E non si limita, come si potrebbe pensare, soltanto ad una spiegazione di carattere storico-sociologica.
Pure per conoscere l’uomo- aggiunge Papa Francesco - dobbiamo guardare alla periferia esistenziale, a quella cioè che è la realtà vera del suo pensiero.
La centralità potrebbe essere ingannevole. Potrebbe abbagliare. Mandare segnali sbagliati. Potrebbe mostrare ciò che non è.
I timori, che investono la società odierna, specie da parte dei padri di famiglia per i propri figli, come può essere, ad esempio, il pericolo della droga, triste realtà dilagante da tempo ormai anche in Argentina così come in altre parti del mondo, vanno superati privilegiando- chiarisce il pontefice – l’appartenenza alla famiglia.
Usa il termine “focolare” il Papa. Ma intende quella vicinanza affettiva, quel calore appunto, che i genitori devono far sentire ai propri figli e quell’amore e quel rispetto che i figli assolutamente devono, a loro volta, ai genitori.
Bisogna avere un pensiero positivo- continua- anche nelle cadute.
Se cadute ci sono. E possono esserci. Perché Dio non permette mai il trionfo del male. E lo Spirito Santo opera per cambiare le coscienze anche quando a noi ciò non sembra. E’ una questione di fede. E la fede-precisa- è un dono. E come tale ciascuno deve farlo fruttare. Tenere in conto.
E, perché così sia,occorre guardare di continuo agli insegnamenti del Vangelo. Imparare, inoltre, ad accettare gli altri anche quando la pensano diversamente da noi.
Infatti saper ascoltare, significa, in certe occasioni, imparare.
I momenti di scoraggiamento e di difficoltà sono per tutti- dice Papa Francesco.
E non esclude neanche la propria personale esperienza di uomo e di peccatore come gli altri. Un peccatore, però, che ha consapevolezza della propria condizione e che sa che, per venirne fuori, lo può fare solo con l’aiuto di Dio.
E sempre ai giovani ,che confondono la fantasia (che è cosa buona in quanto è creatività) con il mondo virtuale, in cui gioco-forza essi sono immersi per via dei tempi che viviamo (internet e dintorni), il Papa fa capire che tante informazioni, quelle che si recepiscono dal web, senza la consapevolezza d’essere persone vive e vere, in carne e ossa, e soprattutto di avere il dono di saper amare con intelligenza , cuore e mani, non servono a nessuno.
Non arrecano beneficio alcuno.
Non ci vogliono nel mondo d’oggi “giovani-museo”, che collezionano informazioni-dice.
C’è bisogno semmai di persone capaci di portare avanti la propria vita con concretezza. Facendo bene il bene per sé e, soprattutto, il bene degli altri e per gli altri.

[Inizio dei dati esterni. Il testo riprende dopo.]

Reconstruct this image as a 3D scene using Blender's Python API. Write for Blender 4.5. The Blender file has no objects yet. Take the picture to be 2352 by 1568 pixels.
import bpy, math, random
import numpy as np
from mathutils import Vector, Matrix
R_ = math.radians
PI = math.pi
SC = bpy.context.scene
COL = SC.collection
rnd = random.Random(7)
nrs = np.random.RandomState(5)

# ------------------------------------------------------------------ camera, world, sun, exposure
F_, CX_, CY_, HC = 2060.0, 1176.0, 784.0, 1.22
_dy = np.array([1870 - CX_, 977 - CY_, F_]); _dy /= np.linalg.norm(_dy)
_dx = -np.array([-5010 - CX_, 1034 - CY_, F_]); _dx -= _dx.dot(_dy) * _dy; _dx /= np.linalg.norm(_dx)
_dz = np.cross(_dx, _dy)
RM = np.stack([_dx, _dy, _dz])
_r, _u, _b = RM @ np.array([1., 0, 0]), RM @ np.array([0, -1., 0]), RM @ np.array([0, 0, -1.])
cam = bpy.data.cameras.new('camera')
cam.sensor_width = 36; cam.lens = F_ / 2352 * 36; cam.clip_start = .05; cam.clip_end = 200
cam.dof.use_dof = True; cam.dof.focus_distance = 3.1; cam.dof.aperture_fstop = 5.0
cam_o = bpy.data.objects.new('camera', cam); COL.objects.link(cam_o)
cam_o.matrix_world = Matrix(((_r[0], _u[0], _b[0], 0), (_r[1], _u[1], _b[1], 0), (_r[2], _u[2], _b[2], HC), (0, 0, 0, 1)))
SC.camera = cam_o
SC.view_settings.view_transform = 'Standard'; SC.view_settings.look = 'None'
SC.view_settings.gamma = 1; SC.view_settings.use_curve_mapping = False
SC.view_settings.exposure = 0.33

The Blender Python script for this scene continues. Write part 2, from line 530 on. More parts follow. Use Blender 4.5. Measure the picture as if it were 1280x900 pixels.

Rimanere avvinghiati al piano del virtuale è -conclude Papa Francesco - essere come una testa senza corpo.
Quanto alla politica argentina e alle prossime elezioni, Papa Bergoglio, senza peli sulla lingua, fa sapere ai suoi amici lontani che l’indipendenza economica è indispensabile in campagna elettorale.
Se finanziamento ci deve essere, perché tutto certamente ha un costo, che sia pubblico. E soprattutto che non venga mai meno la trasparenza. Che si sappia, insomma, a chi si dà il proprio voto.
Infine, alla richiesta di un possibile viaggio di ritorno in Argentina, il Papa indica agli amici di laggiù l’anno 2016 ma non dà una data precisa .Ed è naturale che sia così in quanto gli impegni di un Papa riguardano anche altri viaggi e altri Paesi.